The 2026 to 2028 scoreboard

  • 2026: EDAM’s first movers enter, SPP’s Western RTO services start for initial members, and seam procedures see their first stress tests during summer peaks. For a parallel view of how queues and timelines are evolving, see fast-track interconnections in CAISO.

  • 2027: Markets+ targets go-live with a cohort that includes BPA and Powerex, while EDAM adds LADWP and BANC. WRAP’s binding season begins in Winter 2027 to 2028, giving the West a common adequacy framework during extreme conditions.

  • 2028: Both markets should be in steady operations with larger footprints, refined congestion revenue allocation rules, and matured intertie scheduling practices.

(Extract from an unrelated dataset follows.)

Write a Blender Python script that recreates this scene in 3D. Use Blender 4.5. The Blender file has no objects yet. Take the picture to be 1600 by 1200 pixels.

The focus shifts from standing up the markets to optimizing them and building transmission that unlocks the next tranche of benefits.

Bottom line

The West did not get a single day-ahead market in 2025. It got two. That makes seams work, WRAP integration, and transmission rights more important, not less. If CAISO finalizes a congestion revenue allocation that protects firm rights, if SPP and its transmission providers contribute transparent and durable transmission to Markets+, and if both markets line up with WRAP’s binding program, the region can still capture most of the reliability and cost advantages that motivated market expansion in the first place. The next three years will show whether that promise holds in operations, or whether the seam becomes the story.